My friends and I debriefed the KP album as the morning went on. “It makes me want to chug a beer and stand on a table in the dead of winter” my friend (special mention Teddy Staley) said. “It’s like...angsty cozy?”
That feeling stuck with me all morning as I mentally rehashed the show from the night before (read: tried to curate an instagram post from the night before). I had attended Contessa Mills s2026 presentation in a Tribeca loft. Models stood on whimsically lush platforms as guests meandered through the Manhattan high-rise adorned with crystals, draped garments, and what I believe was multiple severed animal claws.
Again, the angsty cozy moniker rang true.
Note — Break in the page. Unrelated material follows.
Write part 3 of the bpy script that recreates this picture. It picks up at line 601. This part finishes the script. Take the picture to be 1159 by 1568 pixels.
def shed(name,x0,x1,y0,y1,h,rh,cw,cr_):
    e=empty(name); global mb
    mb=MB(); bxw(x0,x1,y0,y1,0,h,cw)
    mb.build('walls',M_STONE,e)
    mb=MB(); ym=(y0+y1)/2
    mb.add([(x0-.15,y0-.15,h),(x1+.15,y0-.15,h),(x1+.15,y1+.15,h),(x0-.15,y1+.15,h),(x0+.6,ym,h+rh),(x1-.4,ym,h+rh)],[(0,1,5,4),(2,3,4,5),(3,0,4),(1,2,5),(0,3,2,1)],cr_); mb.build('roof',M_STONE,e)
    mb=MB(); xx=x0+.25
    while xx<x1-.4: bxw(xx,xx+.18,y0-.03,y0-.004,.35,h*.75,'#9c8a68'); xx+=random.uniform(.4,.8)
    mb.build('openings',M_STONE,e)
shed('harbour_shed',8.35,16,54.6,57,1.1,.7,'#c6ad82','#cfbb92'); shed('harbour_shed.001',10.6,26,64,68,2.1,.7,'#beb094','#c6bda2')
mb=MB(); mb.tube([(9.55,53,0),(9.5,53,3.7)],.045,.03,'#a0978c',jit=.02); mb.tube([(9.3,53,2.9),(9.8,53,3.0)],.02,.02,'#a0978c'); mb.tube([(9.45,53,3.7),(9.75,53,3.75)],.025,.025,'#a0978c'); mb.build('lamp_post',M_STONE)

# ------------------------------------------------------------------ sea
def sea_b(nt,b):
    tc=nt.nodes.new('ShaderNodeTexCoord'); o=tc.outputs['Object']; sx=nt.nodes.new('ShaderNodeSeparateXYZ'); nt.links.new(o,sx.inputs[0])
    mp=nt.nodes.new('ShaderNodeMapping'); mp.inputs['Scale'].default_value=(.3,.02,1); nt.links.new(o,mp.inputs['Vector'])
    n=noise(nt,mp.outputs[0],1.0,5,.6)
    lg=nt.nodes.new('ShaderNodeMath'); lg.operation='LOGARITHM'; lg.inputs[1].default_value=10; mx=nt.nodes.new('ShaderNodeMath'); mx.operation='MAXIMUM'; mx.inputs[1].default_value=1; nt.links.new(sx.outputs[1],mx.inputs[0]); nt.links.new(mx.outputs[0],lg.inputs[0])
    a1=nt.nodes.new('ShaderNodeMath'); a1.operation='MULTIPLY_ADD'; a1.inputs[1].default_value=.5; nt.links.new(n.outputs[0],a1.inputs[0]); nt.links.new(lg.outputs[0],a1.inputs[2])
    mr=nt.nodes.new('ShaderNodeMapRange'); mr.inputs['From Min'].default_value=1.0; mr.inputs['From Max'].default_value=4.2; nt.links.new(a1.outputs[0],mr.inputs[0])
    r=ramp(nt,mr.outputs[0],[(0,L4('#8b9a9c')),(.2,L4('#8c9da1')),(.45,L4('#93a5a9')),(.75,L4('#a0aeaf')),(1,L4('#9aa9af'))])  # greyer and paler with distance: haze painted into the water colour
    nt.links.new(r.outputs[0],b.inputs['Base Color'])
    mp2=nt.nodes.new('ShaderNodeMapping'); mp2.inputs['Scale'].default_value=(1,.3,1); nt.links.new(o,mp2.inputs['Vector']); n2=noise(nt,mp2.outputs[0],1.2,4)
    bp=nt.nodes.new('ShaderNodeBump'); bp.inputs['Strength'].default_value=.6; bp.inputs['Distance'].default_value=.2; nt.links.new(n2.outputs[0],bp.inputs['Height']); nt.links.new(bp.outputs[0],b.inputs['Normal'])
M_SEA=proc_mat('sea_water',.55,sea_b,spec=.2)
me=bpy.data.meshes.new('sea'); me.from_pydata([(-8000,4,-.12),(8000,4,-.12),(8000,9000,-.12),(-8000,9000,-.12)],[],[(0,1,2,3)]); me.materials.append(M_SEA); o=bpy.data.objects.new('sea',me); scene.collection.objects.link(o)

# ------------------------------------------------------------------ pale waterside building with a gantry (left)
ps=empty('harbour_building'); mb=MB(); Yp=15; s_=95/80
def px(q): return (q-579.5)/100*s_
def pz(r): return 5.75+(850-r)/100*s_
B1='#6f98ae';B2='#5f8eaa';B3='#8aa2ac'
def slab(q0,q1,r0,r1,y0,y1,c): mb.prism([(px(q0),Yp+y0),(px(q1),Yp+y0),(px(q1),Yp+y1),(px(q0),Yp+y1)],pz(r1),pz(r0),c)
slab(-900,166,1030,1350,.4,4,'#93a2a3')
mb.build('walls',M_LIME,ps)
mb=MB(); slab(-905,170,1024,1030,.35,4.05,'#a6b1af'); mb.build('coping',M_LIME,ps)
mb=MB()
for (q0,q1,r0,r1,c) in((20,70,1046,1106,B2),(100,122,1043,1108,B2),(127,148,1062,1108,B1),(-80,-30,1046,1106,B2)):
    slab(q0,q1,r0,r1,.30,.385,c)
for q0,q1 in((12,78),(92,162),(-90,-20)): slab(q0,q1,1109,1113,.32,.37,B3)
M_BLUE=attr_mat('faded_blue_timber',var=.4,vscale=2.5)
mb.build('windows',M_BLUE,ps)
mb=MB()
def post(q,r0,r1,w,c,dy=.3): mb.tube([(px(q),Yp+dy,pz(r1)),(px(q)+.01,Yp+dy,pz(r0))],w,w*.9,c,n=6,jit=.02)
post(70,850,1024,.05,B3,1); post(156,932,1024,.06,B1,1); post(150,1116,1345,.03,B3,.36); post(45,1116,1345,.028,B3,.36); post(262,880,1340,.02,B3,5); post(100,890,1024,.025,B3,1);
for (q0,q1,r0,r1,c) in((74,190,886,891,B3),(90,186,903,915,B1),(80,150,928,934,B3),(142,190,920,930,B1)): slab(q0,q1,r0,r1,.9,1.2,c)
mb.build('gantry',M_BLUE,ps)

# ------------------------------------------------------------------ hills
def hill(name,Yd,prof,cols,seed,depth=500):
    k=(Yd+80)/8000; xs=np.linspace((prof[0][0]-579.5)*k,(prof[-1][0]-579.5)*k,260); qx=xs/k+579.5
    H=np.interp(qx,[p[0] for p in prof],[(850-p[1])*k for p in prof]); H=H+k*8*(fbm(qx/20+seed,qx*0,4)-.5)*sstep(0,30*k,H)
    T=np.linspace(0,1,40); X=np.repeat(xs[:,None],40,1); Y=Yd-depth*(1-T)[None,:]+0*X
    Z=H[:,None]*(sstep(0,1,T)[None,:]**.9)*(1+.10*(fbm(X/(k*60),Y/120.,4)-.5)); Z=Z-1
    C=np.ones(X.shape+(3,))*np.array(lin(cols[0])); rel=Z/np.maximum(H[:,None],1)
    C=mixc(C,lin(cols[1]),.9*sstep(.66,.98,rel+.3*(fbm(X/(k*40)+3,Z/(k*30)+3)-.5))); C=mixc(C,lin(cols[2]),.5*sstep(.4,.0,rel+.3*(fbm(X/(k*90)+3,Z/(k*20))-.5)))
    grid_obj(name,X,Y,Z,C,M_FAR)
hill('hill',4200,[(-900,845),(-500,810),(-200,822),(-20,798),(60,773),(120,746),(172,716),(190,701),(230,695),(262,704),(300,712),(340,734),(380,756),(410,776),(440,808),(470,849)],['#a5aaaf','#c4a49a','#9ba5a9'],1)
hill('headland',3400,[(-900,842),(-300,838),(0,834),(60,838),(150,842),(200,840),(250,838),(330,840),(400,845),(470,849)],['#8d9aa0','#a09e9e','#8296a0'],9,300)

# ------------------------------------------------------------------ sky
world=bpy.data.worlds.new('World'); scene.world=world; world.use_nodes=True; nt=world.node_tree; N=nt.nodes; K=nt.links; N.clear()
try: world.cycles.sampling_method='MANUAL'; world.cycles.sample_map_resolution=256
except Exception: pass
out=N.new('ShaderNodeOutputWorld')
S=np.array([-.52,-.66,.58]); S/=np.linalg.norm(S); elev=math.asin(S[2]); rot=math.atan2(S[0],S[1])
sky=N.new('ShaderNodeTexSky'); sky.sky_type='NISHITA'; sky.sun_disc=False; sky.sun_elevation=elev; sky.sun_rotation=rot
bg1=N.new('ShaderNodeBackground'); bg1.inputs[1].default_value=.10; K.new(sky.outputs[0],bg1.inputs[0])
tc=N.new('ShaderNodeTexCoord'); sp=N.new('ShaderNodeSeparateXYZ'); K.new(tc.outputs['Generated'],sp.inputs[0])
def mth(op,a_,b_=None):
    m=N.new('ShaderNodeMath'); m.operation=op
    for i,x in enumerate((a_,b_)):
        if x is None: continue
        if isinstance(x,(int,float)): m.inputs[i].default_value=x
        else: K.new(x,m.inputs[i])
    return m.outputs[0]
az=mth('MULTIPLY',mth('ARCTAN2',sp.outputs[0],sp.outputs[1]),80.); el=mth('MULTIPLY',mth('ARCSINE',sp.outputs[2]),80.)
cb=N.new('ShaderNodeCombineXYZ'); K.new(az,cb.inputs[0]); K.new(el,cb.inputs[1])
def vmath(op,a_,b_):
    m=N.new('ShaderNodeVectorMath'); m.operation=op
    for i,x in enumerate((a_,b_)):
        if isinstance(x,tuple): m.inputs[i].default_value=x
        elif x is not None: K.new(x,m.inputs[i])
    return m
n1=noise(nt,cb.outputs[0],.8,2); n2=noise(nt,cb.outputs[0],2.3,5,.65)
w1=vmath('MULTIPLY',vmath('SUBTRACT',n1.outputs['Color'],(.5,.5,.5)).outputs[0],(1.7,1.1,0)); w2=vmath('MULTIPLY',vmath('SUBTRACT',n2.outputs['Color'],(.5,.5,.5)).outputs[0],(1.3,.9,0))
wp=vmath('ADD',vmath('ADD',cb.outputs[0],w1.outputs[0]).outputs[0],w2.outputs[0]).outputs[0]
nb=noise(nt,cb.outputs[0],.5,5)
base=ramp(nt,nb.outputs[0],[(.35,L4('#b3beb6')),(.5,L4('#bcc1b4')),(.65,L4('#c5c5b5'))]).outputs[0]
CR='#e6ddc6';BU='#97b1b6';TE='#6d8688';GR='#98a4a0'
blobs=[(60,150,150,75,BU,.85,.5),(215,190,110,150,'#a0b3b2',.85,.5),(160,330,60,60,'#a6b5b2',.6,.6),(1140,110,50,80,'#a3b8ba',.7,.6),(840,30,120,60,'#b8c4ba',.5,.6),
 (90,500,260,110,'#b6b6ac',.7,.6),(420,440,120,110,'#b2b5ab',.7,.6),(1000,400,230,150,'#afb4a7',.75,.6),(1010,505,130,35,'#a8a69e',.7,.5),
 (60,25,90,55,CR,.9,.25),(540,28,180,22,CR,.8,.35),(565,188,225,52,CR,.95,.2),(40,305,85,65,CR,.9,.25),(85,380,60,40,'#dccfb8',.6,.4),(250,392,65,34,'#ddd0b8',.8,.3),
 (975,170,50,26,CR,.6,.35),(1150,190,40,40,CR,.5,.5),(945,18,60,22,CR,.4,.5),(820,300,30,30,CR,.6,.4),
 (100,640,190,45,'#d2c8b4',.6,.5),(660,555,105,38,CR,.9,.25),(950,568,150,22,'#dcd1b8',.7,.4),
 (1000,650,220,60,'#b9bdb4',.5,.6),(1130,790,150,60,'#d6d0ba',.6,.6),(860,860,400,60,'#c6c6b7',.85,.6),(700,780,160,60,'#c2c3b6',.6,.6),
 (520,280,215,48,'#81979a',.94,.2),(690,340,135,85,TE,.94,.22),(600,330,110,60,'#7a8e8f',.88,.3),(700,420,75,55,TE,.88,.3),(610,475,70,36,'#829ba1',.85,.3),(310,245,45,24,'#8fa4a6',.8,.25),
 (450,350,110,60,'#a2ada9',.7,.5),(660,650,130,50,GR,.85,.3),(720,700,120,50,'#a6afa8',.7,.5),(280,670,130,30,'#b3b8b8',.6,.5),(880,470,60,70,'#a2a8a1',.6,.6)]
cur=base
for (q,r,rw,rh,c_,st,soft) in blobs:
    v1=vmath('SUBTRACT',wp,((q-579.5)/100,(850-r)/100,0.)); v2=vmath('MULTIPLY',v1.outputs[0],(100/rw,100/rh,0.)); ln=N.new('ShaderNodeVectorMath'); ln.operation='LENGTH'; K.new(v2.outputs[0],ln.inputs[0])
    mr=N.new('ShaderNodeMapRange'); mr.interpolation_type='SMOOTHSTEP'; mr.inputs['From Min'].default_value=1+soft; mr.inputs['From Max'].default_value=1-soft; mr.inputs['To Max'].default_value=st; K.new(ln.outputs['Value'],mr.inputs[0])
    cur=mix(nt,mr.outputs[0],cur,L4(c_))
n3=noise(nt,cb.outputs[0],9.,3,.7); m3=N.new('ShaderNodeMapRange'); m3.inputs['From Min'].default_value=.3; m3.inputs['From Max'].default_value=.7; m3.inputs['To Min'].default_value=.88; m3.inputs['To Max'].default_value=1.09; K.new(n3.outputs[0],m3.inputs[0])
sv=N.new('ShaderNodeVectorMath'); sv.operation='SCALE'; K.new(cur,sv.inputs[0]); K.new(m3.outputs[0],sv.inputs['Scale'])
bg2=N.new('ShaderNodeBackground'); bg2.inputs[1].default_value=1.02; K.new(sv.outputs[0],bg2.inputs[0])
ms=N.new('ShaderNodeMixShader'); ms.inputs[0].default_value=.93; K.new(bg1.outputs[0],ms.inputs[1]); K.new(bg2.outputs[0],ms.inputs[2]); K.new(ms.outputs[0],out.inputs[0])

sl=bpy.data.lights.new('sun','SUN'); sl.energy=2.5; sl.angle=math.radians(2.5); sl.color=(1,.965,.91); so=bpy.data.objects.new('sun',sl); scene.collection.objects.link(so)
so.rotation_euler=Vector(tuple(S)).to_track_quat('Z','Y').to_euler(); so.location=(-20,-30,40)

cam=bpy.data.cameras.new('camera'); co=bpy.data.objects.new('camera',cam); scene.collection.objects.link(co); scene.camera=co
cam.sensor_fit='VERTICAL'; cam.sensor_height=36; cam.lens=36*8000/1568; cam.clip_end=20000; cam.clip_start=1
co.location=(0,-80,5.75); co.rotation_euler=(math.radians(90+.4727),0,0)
The collection has a touch of darkness to it. An angsty artistry, that almost sets you on edge with the devilish world it introduces through the shifting of fabric and intimately placed beading. Like Wednesday Addams at a burlesque show. But there’s also something cozy about it. Bustiers reminiscent of pieces some of our great great grandmothers would have worn, silhouettes that remind me of 1950 pin ups. It feels cozy because it’s tinged with familiarity, timeless in its inspiration, but also just because it’s beautiful.
It’s easy to reduce Fashion Week to a playground of consumerism, where socialites and influencers attend sceney soirees just for the photo ops. But I thought about how an album, serendipitously released the next day, made me feel the same way as a show. Fashion is art; it’s identity flipped inside out. It guides so much of how we move through the world, so intertwined with music and every other way we express ourselves. Fashion Week, despite whatever pitfalls can be ascribed to it, is another way the physical representation of feelings - some we didn’t even know existed - can be brought into our lives. And that’s really why we need art.
I hope everyone has an angsty cozy fall!